On 21 July 2012, an extreme weather event occurred in Beijing, China, which killed 81 people. The extreme of this event is two folds: 1) a very heavy rainfall last more than 10 hours in urban area with a record-breaking 24-h accumulated rainfall of 460mm, which is close to the annual mean rainfall of 420-660mm of Beijing; 2) a tornado, which has never been recorded in the meteorological history of Beijing, was triggered during the heavy rainfall event and caused 2 fatalities. The operational forecast and all operational numerical forecasting models substantially underestimated the maximum rainfall with huge timing error. This work examines these two extreme features of this high-impact local weather event.

The heavy rainfall was extremely extensive and intensive. Most area in Beijing was covered by a 24-h accumulated rainfall of > 100 mm and an hourly rainfall of > 50mm. The mean 24-h rainfall of all the stations in Beijing was 190 mm, which broke the historical record. Severe urban flooding and suburb landslide and mud flow affected about 16 million people and more than 20000 square hm crops. 525 flights were cancelled. The direct economic loss was about 11.6 billion RMB. The heavy rainfall consisted of two stages: warm-sector convective precipitation and squall lines immediately ahead of a front. Its extreme is examined from both climatology and weather aspects. This event happened in an environment with the co-existence of three major weather systems that usually cause extreme rainfall in China: tropical cyclone, front and mesoscale vortex. The complicated interaction among these three weather systems in the favorable juxtaposition of the quasi-stationary cold vortex and subtropical high with favorable topographical effect and extremely rich moisture supply (beyond 6-sigma of climatology) resulted in the quasi-stationary pre-frontal rainband featured of heavy-rainfall-producing backbuilding and train echo.

Besides the warm sector heavy rainfall, the favorable convective environment ahead of the front triggered another extreme weather phenomenon that ever happened in Beijing at 1330 LST: a tornado.

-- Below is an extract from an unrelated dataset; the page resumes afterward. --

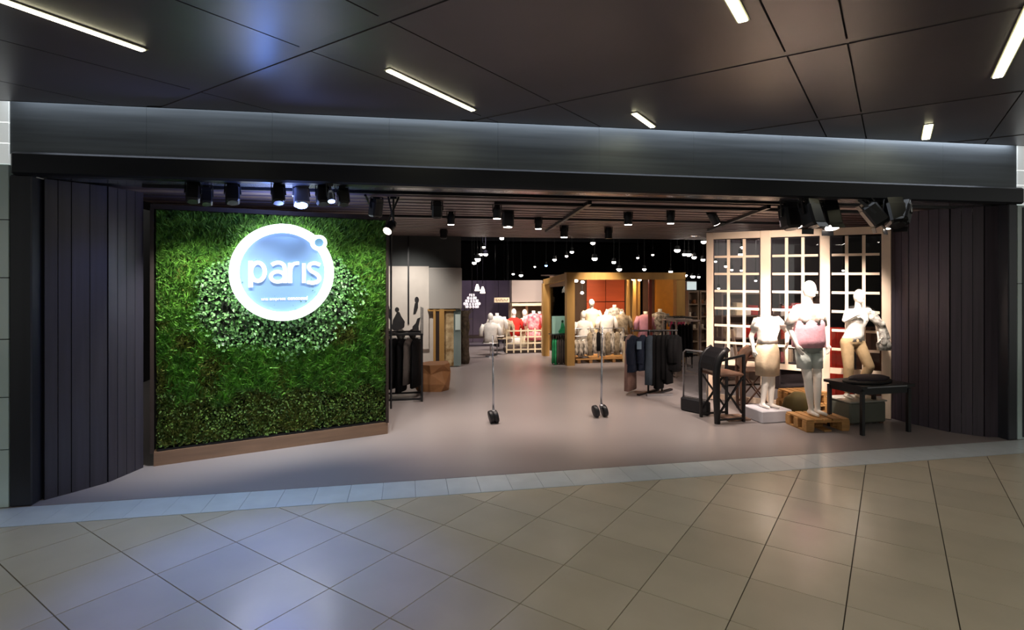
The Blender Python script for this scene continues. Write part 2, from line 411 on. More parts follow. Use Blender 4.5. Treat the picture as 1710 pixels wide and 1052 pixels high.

Whether was the wind damages caused by a tornado or not was a hard question to answer at that time since: 1) some local people said they saw a funnel cloud while some said they did not; 2) there was no picture evidence of the cloud system; 3) even the meteorological bureau was not sure about what was happening. In that situation, the only way to prove whether it was a tornado or not is damage survey. The authors performed twice on-site detailed damage surveys, checked almost all pictures and videos available on the internet, and found two tale-telling signatures of a tornado: a narrow wind damage swath and surface convergent winds at several locations along the path.

Observational analyses show that this tornado was produced near the mesocyclone of a supercell that formed on the southern tip of a linear convective line. The super cell had an apparent hook-echo, a strong mesocyclone, and a bounded weak echo region. It developed in an environment that was very favorable for tornadic supercells in comparison to the climatological statistics performed by previous studies based on the cases in the U.S. Significant changes in the environment of Beijing occurred from 0800 LST to 1400 LST. The convective available potential energy increased from 1136 J/kg to 2089 J/kg. The convective inhibition decreased from 47 J/kg to 3.9 J/kg. The 0-3km and 0-6km vertical shear increased from 7 and 13 m/s to 19 and 24 m/s, respectively. Cloud-resolving numerical experiments are then performed to explore the key differences between the two rawinsondes that may control the development of this tornadic supercell. Results show that wind profile was more important in determining the formation and morphology of the supercell while the temperature and moisture profiles were more important in keeping its intensity and longevity. The winds between 0-3km above the ground may have played a key role in the formation and development of the supercell that triggered the tornado.